Until a few decades ago, most individuals entering the workforce had little practical experience which prepared them for this type of interaction. By the beginning of the 21st century, however, a new pedagogy for teaching emerged that engaged group interaction, higher level skill sets, and self-directed learning. It was called problem based-learning, or PBL for short.

One of the major tenets of PBL is in-context learning.  Sometimes referred to as situated learning or authentic learning, this pedagogy is based upon establishing a classroom environment that emulates a real world situation. Here, students are actively constructing understanding based upon a self-directed approach to an immediate and real world context. Instead of memorizing facts that may never be accessed beyond a course assessment, students build an approach to problem-solving whose framework includes mastery of pertinent content. Both the higher level strategies used in addressing the problem and the accrued real world understanding are transferrable across disciplines and new situations.  

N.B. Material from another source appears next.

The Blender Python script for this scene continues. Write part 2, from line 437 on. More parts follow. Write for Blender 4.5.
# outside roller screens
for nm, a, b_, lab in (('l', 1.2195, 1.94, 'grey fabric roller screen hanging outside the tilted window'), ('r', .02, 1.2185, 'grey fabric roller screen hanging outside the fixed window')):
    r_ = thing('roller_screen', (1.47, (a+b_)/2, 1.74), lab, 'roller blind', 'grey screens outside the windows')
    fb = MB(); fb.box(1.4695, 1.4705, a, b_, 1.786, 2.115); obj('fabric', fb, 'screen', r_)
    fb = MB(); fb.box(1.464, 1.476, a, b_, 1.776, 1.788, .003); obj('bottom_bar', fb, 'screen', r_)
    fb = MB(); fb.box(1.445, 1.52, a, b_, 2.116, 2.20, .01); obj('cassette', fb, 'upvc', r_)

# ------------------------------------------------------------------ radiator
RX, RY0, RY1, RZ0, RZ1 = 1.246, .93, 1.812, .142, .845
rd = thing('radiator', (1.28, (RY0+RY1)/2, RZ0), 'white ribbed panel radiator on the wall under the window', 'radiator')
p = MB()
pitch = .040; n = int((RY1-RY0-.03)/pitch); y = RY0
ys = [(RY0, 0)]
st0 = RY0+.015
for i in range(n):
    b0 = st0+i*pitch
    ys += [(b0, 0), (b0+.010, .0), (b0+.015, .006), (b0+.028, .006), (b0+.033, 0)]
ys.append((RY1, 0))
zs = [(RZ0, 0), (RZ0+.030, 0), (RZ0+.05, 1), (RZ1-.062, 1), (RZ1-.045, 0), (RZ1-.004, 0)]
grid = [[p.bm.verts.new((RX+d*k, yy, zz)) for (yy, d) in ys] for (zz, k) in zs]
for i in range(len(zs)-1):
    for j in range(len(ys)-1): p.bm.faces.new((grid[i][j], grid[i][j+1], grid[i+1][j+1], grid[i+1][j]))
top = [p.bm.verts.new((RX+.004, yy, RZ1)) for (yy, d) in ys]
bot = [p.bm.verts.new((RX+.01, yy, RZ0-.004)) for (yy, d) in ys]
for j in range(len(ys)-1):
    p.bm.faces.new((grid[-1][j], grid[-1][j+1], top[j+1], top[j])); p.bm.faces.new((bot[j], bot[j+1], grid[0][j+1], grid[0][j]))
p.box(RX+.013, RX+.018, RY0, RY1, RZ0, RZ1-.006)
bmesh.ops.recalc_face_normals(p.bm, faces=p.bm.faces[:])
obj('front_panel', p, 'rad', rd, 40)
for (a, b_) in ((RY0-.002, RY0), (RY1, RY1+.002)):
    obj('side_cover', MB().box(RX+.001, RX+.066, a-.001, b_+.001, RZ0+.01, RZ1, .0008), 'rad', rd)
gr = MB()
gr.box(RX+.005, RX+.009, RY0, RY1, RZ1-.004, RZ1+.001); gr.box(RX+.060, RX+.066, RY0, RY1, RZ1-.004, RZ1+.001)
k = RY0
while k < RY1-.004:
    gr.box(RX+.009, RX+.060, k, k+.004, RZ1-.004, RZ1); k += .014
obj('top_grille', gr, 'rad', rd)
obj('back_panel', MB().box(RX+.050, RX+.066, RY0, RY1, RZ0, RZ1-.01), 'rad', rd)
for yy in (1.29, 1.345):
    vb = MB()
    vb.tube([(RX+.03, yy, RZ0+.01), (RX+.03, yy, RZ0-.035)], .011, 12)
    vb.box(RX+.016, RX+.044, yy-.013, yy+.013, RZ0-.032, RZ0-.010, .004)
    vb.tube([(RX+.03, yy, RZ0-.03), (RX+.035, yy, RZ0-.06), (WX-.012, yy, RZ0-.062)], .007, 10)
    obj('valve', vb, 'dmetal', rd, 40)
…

The research supporting PBL has been documented since Piaget’s times. Students are better learners (and memorizers) when they are presented with content that is connected to their immediate world.  Many psychologists believe that this cognitive advantage arises from a self-motivated curiosity to better understand their surroundings.

In science, PBL evolves the classroom from a passive learning setting to an active “lab-like” environment where students assume the role of scientists and engineers.  No longer is the teacher a pontificator of fact, but instead a facilitator who guides student groups through the problem solving experience. As students become involved in the process, they take on more of an active role in their own learning.  

Enter the Next Generation Science Standards. The eight practices of science and engineering profiled by NGSS (and its parent document, the NRC Framework) provides a fertile landscape on which to construct PBL experiences. In fact, engaging in these identified practices is what science PBL is all about.

Here’s how it works. Assigned to teams, students are guided by these Science and  Engineering Practices (SEPs) as they emulate the actions of professional scientists and engineers. For example, the team may select (or in some cases come up with) a question to investigate or problem to solve. It is then up to that team to conduct research on the topic and then generate applicable constraints and criteria. The instructor’s role is not to offer the critical content but to facilitate the construction of the skills essential for all students to pursue this work.

As they move through the SEPs, the teams will have opportunities to engage the other dimensions of science. Using this self-directed approach, learning becomes meaningful to students because they have a direct application to the problem being solved.

In the end, students who have completed PBL experiences have gained much more than increased knowledge retention. They have developed a cache of transferable higher level thinking skills, useful in and out of academic settings. In fact, many have reported improved confidence in problem solving, collaboration/communication techniques and a more effective approach to self-directed learning, skills that extend well beyond the classroom.